Thailand Set to Ban the Use of Digital Assets, While South Africa Embraces Them

March 23rd, 2022

Following a meeting held on March 3, the Securities and Exchange Commission of Thailand, in consultation with the Bank of Thailand, has announced that new regulations will be issued that will prohibit the use of digital assets to pay for goods or services, starting April 1.

In the announcement, the SEC cited utilizing digital assets to pay for goods or services as a potential threat to the stability of Thailand’s financial system and economy, and added that people and businesses using digital currency could be targets of cybercrimes, while also stating that using digital assets as a medium of exchange increases the chance of money laundering.

Pursuant to the new rules, digital asset operators will only be allowed to use digital assets for investing, while monitoring their clients’ activities and taking appropriate action where necessary. The new rules are comprehensive, and in part read:

“Digital assets operators of all types must not provide services or carry out any action to support or promote the use of digital assets as a means of payment for goods or services. For example, the providers cannot launch advertisements or set up any system or tool to facilitate the use of digital assets as a means of payment. They cannot open digital wallets to use digital assets as means of payment either.”

“In case the operators find clients of wallets or accounts using a digital asset to pay for goods and services, the operators must take action against the clients and must suspend or cancel the services.”

The new rule will be in force starting April 1, and digital assets operators must comply with the rule within 30 days.

Conversely, other countries are embracing digital assets. The U.S. is actively exploring how to utilize digital assets domestically and become a leader internationally, and South Africa is following suit.

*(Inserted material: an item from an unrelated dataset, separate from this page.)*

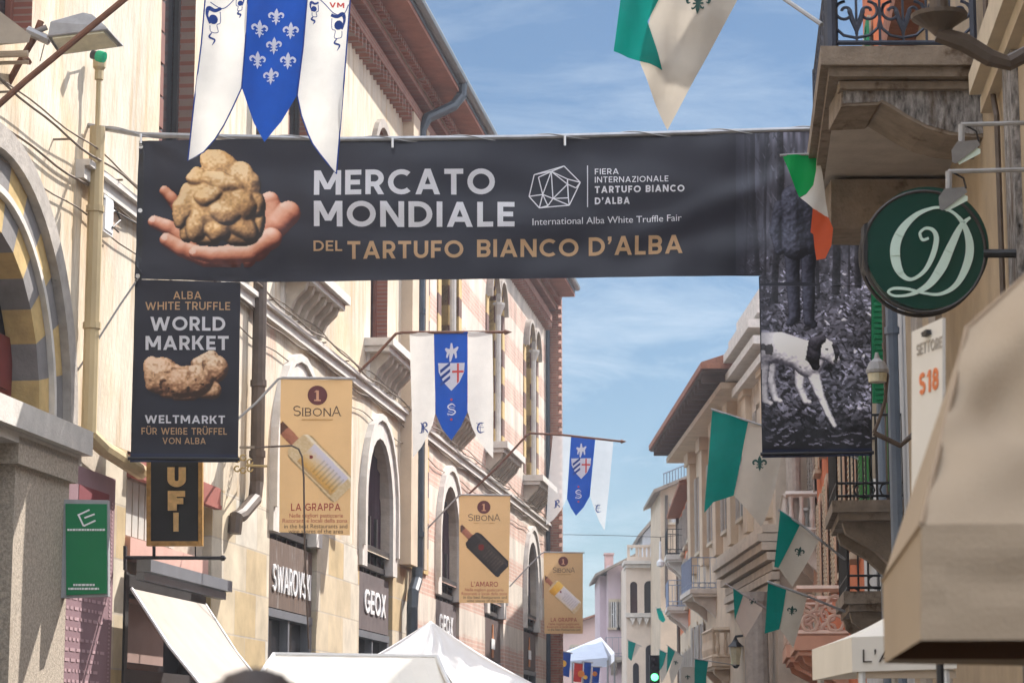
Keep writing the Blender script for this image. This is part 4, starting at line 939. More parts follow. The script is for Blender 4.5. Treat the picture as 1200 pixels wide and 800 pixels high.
w = MB(); w.hexa([b3.pt(X3(636), .6, Z3(743)), b3.pt(X3(705), .6, Z3(719.5)), b3.pt(X3(705), -9, Z3(719.5)), b3.pt(X3(636), -9, Z3(743))], [b3.pt(X3(636), .6, Z3(740.5)), b3.pt(X3(705), .6, Z3(717)), b3.pt(X3(705), -9, Z3(717)), b3.pt(X3(636), -9, Z3(740.5))])
w.hexa([b3.pt(X3(705), .6, Z3(719.5)), b3.pt(X3(740), .6, Z3(731)), b3.pt(X3(740), -9, Z3(731)), b3.pt(X3(705), -9, Z3(719.5))], [b3.pt(X3(705), .6, Z3(717)), b3.pt(X3(740), .6, Z3(728)), b3.pt(X3(740), -9, Z3(728)), b3.pt(X3(705), -9, Z3(717))]); w.build('roof', M_TILE, PNK)
wall_window(PNK, b3, X3(670), X3(676), Z3(775), Z3(758), M_GREYST)
for y in (4.5, 8.0, 11.4): wall_window(NEAR, R1, r1s(y), r1s(y + 1.1), 4.2, 6.0, M_GREENSH); wall_window(NEAR, R1, r1s(y), r1s(y + 1.2), .5, 2.9, None)
# ================================================================== THE FAIR BANNER ACROSS THE STREET
YB_ = 26.0; FB = CF(YB_)
def ban(x, y, l=0):
    d1 = (x - 830) * .375 + (y - 243) * .927; e1 = math.exp(-(d1 / 15) ** 2) / (1 + math.exp(-(x - 700) / 30)) / (1 + math.exp((x - 965) / 20))
    d2 = (x - 560) * .12 + (y - 305) * .99; e2 = math.exp(-(d2 / 22) ** 2)
    d3 = (x - 215) * .5 + (y - 185) * -.866; e3 = math.exp(-(d3 / 6) ** 2) * math.exp(-((x - 205) / 40) ** 2)
    w = .055 * e1 - .03 * e2 + .02 * e3 + .016 * math.sin(x * .021 + y * .05) + .010 * sum(math.exp(-((x - gx) ** 2 + (y - gy) ** 2) / 900) * math.sin(math.atan2(y - gy, x - gx) * 9) for gx, gy in ((168, 168), (460, 165), (662, 163), (165, 325), (284, 328))) + .008 * math.sin(y * .11 - x * .013) + .006 * math.sin(x * .09 + 1.3 * math.sin(y * .04))
    if y > 335: w = w * .5 + .012 * math.sin(x * .045 + y * .012)
    p = FB.P(x, y); p[1] -= w + l; return p
BANR = thing('street_banner', 'dark printed truffle fair banner strung across the whole street, with hanging side panels', 'banner', P(590, 330, YB_))
sheet('main_panel', [[(163, 165), (560, 160.5), (1021, 150.5), (1021, 323), (889, 323), (282, 330), (158, 327)]], ban, M_BAN, BANR, step=7, smooth=True)
lp_ = sheet('side_panel', [[(158, 327.5), (281.6, 330.6), (279, 541), (153, 541)]], ban, M_BAN, BANR, step=8, smooth=True)
rp_ = sheet('side_panel', [[(889.4, 323.5), (1021, 323.5), (1022, 533), (893, 536)]], ban, M_BAN, BANR, step=8, smooth=True)
lp_['label'] = 'left hanging panel reading World Market'; rp_['label'] = 'right hanging panel with a forest photograph'
sheet('hem', [[(153, 531), (279, 532), (279, 541.5), (152.5, 541.5)], [(893, 527), (1022, 525), (1022, 534), (893, 536.5)]], ban, M_NAVY, BANR, step=8, lift=.008)
w = MB(); w.tube([ban(150, 537), ban(281, 538)], .02, 8); w.tube([ban(891, 532), ban(1024, 530)], .02, 8); w.build('weight_rod', M_IRON, BANR)
sheet('hem', [[(164, 166), (170, 166), (166, 328), (159, 328)], [(158, 329), (161, 329), (156.5, 531), (153.5, 531)]], ban, mat('black_hem', (.02, .02, .025), .45), BANR, step=8, lift=.004)
sheet('grommets', [circ(165, 172, 2.6), circ(164.5, 247, 2.6), circ(162, 324, 2.6)], ban, M_WHITEL, BANR, lift=.012)
T = []
T += word('MERCATO', 368, 229, 580, 29.5, .2, 227.5, .15); T += word('MONDIALE', 368, 265.5, 603, 29.5, .2, 266, .15)
T += word('FIERA', 697, 205, 725, 7, .15, 204.5, .2); T += word('INTERNAZIONALE', 697, 214.8, 783, 7, .15, 213.5, .2)
T += word('TARTUFO BIANCO', 697, 227, 802, 8, .22, 225, .2); T += word('D’ALBA', 697, 240, 738, 8, .22, 239.3, .2)
sheet('lettering', T, ban, M_WPRINT, BANR, step=9, lift=.008)
T = bword('International Alba White Truffle Fair', 624, 264.5, 798.5, 8.2, 259.5)
sheet('lettering', T, ban, M_WPRINT, BANR, lift=.009)
T = word('DEL', 367.5, 294.3, 401, 12, .17, 294, .15) + word('TARTUFO', 407, 303, 543, 20.5, .19, 302, .15) + word('BIANCO', 559, 301.3, 678, 20.5, .19, 300, .15) + word('D’ALBA', 690, 299.5, 800, 21.5, .19, 296.5, .15)
sheet('lettering', T, ban, M_GPRINT, BANR, step=9, lift=.008)
V_ = {'a': (661, 194.5), 'b': (626, 205), 'c': (620, 230), 'd': (632, 244), 'e': (667, 241), 'f': (680, 214), 'g': (646, 201), 'h': (665, 210), 'i': (675, 220.5), 'j': (665, 216), 'k': (636, 228), 'l': (648, 233), 'm': (642, 241.5), 'n': (666, 232), 'o': (631, 208)}
LG = []
for q in 'ab bc cd de ef fa ag gb gh hf gk gl kc kd km ml le hj ji if jl ln ne gj kl md ok ao hn jn'.split(): LG += line([V_[q[0]], V_[q[1]]], 1.3)
LG += line([(688.5, 194), (688.5, 243)], 1.1)
sheet('emblem', LG, ban, M_WPRINT, BANR, step=9, lift=.009)
T = word('WORLD', 176, 387.5, 264, 16.5, .2, track=.14) + word('MARKET', 170.5, 410, 268, 16.5, .2, track=.14) + word('WELTMARKT', 170, 496, 263.5, 9.5, .2, track=.16)
sheet('lettering', T, ban, M_WPRINT, lp_, step=9, lift=.008)
T = word('ALBA', 203, 350.5, 236, 9, .16) + word('WHITE TRUFFLE', 170, 363, 269.5, 9.5, .16) + word('FÜR WEIßE TRÜFFEL', 166, 509, 266, 8, .16) + word('VON ALBA', 190.5, 520, 241, 7.5, .16)
sheet('lettering', T, ban, M_GPRINT, lp_, step=9, lift=.008)

def relief(X, Y, caps, k=2.0):
    """soft union of rounded forms (x0, y0, r0, x1, y1, r1, z): height, mask"""
    acc = np.zeros(X.shape); ins = np.zeros(X.shape, bool)
    for x0, y0, r0, x1, y1, r1, z in caps:
        L2 = (x1 - x0) ** 2 + (y1 - y0) ** 2 + 1e-6; u = np.clip(((X - x0) * (x1 - x0) + (Y - y0) * (y1 - y0)) / L2, 0, 1)
        r = r0 + (r1 - r0) * u; d2 = ((X - x0 - u * (x1 - x0)) ** 2 + (Y - y0 - u * (y1 - y0)) ** 2) / r ** 2
        h = np.where(d2 < 1, z + r * np.sqrt(np.clip(1 - d2, 0, 1)), -60 - 10 * d2); acc += np.exp(np.clip(h / k, -60, 60)); ins |= d2 < 1
    return k * np.log(acc + 1e-30), ins
def blob(cx, cy, rx, ry, a, z): 
    m = max(rx, ry) - min(rx, ry); r = min(rx, ry); a = a if rx > ry else a + math.pi / 2
    return (cx - m * math.cos(a), cy - m * math.sin(a), r, cx + m * math.cos(a), cy + m * math.sin(a), r, z)
def blur(a, n):
    for _ in range(n):
        p = np.pad(a, 1, mode='edge'); a = (p[1:-1, 1:-1] * 2 + p[:-2, 1:-1] + p[2:, 1:-1] + p[1:-1, :-2] + p[1:-1, 2:]) / 6
    return a
def litform(X, Y, h, ins, light=(-.35, -.62, .7), rough=0., seed=1):
    hm = np.where(ins, h, h[ins].min()); hm = hm + rough * (vnoise(X, Y, 4.2, seed) + .6 * vnoise(X, Y, 2.1, seed + 1))
    hm = blur(hm, 1); sp = X[0, 1] - X[0, 0]; gy, gx = np.gradient(hm, sp); nz_ = 1 / np.sqrt(gx ** 2 + gy ** 2 + 1); l = np.array(light) / np.linalg.norm(light)
    sh = np.clip((-gx * l[0] - gy * l[1] + l[2]) * nz_, 0, 1); ao = np.clip(1 + (hm - blur(hm, 14)) * .2, .28, 1.12); return sh, ao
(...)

Yesterday, on March 22, The Bank for International Settlements (BIS) Innovation Hub and the South African Reserve Bank released the final report on an experimental platform for international settlements using CBDCs (central bank digital currencies).

The prototype project, nicknamed “Project Dunbar”, was developed by the BIS Innovation Hub, the South African Reserve Bank, and the central banks of Australia, Malaysia, and Singapore.

The purpose is to “. . . reduce reliance on intermediaries and, correspondingly, the costs and time taken to process cross-border transactions.” A potential common platform would enable direct cross-border transactions using CBDCs between central banks.

To put things into perspective, domestic payments are made directly between banks on a single national platform. Conversely, cross-border transfers involve multiple corresponding banks from different countries that hold foreign currency accounts with each other, and the transactions are recorded on multiple systems.

This makes international settlements much more complex, time-consuming, and costly. In case Project Dunbar is successful, cross-border transactions with CBDCs may be more similar to domestic transactions. According to Andrew McCormack, head of the BIS Innovation Hub Centre:

“A common platform is the most efficient model for payments connectivity but is also the most challenging to achieve. Project Dunbar demonstrated that key concerns of trust and shared control can be addressed through governance mechanisms enforced by robust technological means, laying the foundation for the development of future global and regional platforms.”

While the potential is there (and there is no indication that South Africa will move away from the rand), such a large project does not come without challenges, as Rashad Cassim, Deputy Governor of the South African Reserve Bank notes:

“Even though multi-CBDC exploration is at its infancy . . . and a number of areas still require further investigation, it is only through our collective understanding and journeying together that we can meaningfully contribute to the G20 roadmap for enhancing cross-border payments.”

It is apparent that digital assets are rapidly increasing in importance. However, countries are taking different approaches to deal with the developing situation – some are embracing it, while others are trying to minimize potential risks. Ultimately, only time will tell which approach is the correct one.